Или намеренное, на грани холодного цинизма, отрицание насквозь пропитавшего романтическую литературу средневекового культа поклонения Прекрасной Даме:
Чем меньше женщину мы любим,
Тем легче нравимся мы ей,
И тем ее вернее губим
Средь обольстительных сетей
[Там же, с. 99].
Еще непривычнее во времена, когда русское дворянство в большинстве своем предпочитало изъясняться по-французски, каяться в избыточном использовании иностранных слов, а это уж смотрится чем-то сродни извивам ума «полусумасшедшего» философа Петра Чаадаева:
Описывать мое же дело:
Но панталоны, фрак, жилет ,
Всех этих слов на русском нет;
А вижу я, винюсь пред вами,
Что уж и так мой бедный слог
Пестреть гораздо меньше мог
Иноплеменными словами,
Хоть и заглядывал я встарь
В Академический словарь
[Там же, с. 25].
Подготовьтесь к перелету на два столетия вперед по шкале Времени … Оптимальное расположение слов в тексте – тоже одна из ключевых тем карманной книжечки парадоксов автора «Виллы Бель-Летра». Но ведь в этом нет особого сюрприза: роман-то – по разряду филологических.
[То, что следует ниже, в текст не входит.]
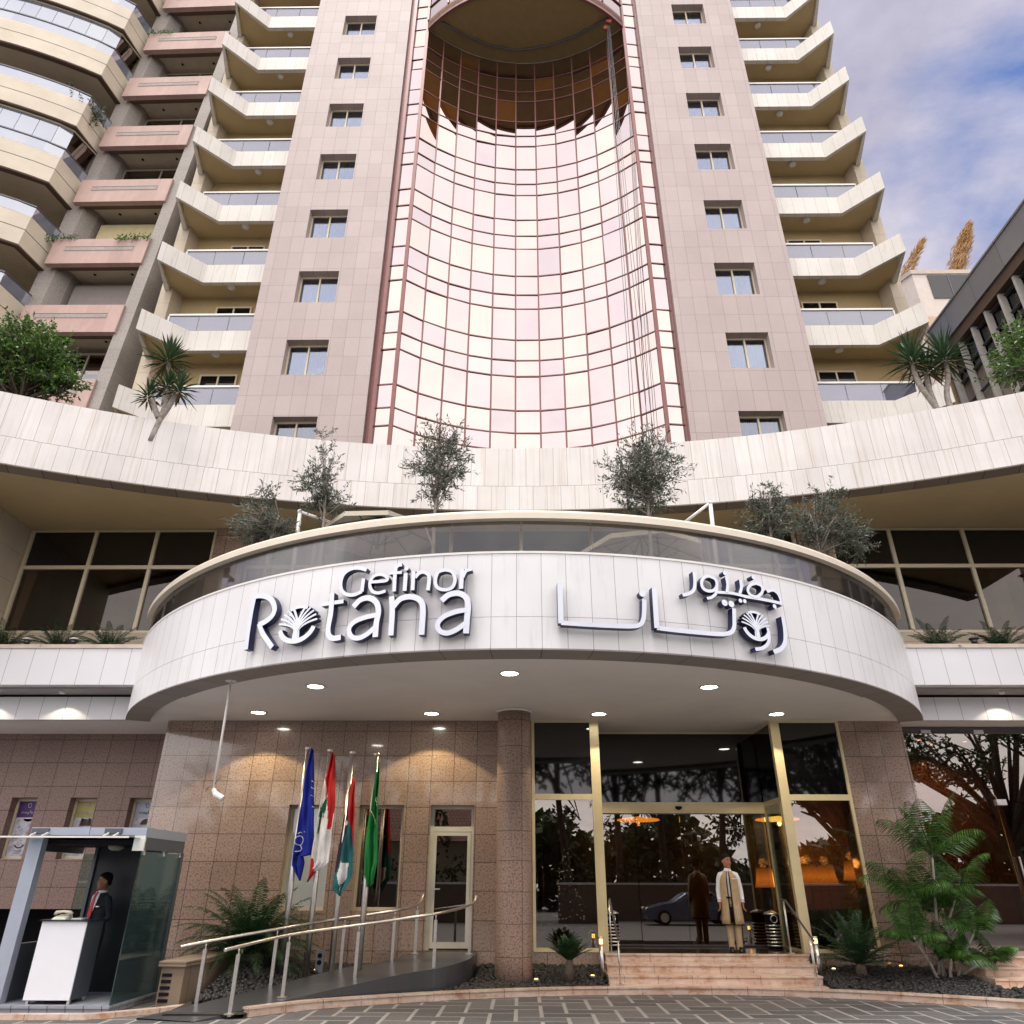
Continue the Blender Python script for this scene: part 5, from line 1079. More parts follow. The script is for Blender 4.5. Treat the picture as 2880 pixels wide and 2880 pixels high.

Впрочем, если уж откровенно: чем «Евгений Онегин» – не предтеча филологического романа. Скажете: совсем уж лихо завернули! Но если вдуматься, литературоведческих и культурологических рассуждений в плотной ткани творения Александра Сергеевича хватит, пожалуй, и на несколько признанных образцов фил. романа (да взять хотя бы для аналогии изумительный «Пушкинский дом» Андрея Битова).
А сколько интертекстуальных отсылок, обнажений литературных приемов, литературной игры, нежданных семантических сдвигов (иронии, другим словом), да и вообще искрящейся импровизации и литературного озорства! Но, несмотря на перечисленные аргументы, вы вправе веско возразить, что как-то с главным героем промашка вышла. Но позвольте, на далеком от словесности Е.О. свет клином не сошелся; ведь один из главных героев – «По имени Владимир Ленской, // С душою прямо геттингенской, // Красавец, в полном цвете лет, // Поклонник Канта и поэт» [Там же, с. 48].
Простите за небольшое отступление… Вернемся к книге Алана Черчесова. В юности мышление главного героя романа «Вилла Бель-Летра» обычную работу над созданием текста парадоксальным образом воспринимало как некую игру без правил, где соперником наглого шулера-юниора выступал сам Lucifer : «Когда-то, по молодости, Суворову представлялось, что писательство – не что иное, как игра с дьяволом в поддавки, чья подспудная цель – разменять почти все наличные фишки, а затем, опрокинув, как палиндром, с ног на голову правила, прочитать в них бессмыслицу, отречься от них и внезапно прикончить своею последней фигуркой фигурку соперника» [Черчесов 2007, с. 487].